In contrast, DDS has no investment to pay for because donors covered all the initial cost of construction, it probably runs at a loss, and it serves you hockey pucks from a steam table as you stand in your very own food assembly line. You bring your food to table yourself, and you bus your own plates. And Thayer certainly gets better prices on the products that it buys compared to a local restaurant because it is a high-volume purchaser and a reliably solvent customer.

If you are a confirmed reader of Dartblog, the answer to the above question should be obvious to you. If not, let me give you a hint: expensive labor, lush benefits, long vacations, and slow-moving management. DDS is being run for its employees — not its customers.

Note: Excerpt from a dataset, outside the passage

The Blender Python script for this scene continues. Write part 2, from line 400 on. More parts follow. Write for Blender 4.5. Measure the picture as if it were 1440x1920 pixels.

If you accept the present situation, and you feel that it is part of social justice for students to overpay at Thayer for mediocre food, well, I guess that you also feel that it is just to pay a great deal of money for an education that it not nearly as good as it could be. I don’t. Dartmouth employees should be paid the level of wages and benefits that prevails in our community. The surplus should go to hire new professors, or — here’s a radical idea — to allow for tuition increases that stay in line with inflation.

Note: It is high time to have an independent company come in and run DDS — just like the competent hotel company that will soon manage the Hanover Inn in a professional and economical manner.

Correction: The first version of this post assumed that Dartmouth does not pay property tax to the Town of Hanover on Thayer Dining Hall. An alert Dartblog reader pointed out that the College does indeed pay tax on Thayer, along with dormitories and other parts of the College that are not considered to be part of its academic function. A phone call to the Town Assessor, Mike Ryan, confirmed this point. Apologies for the error.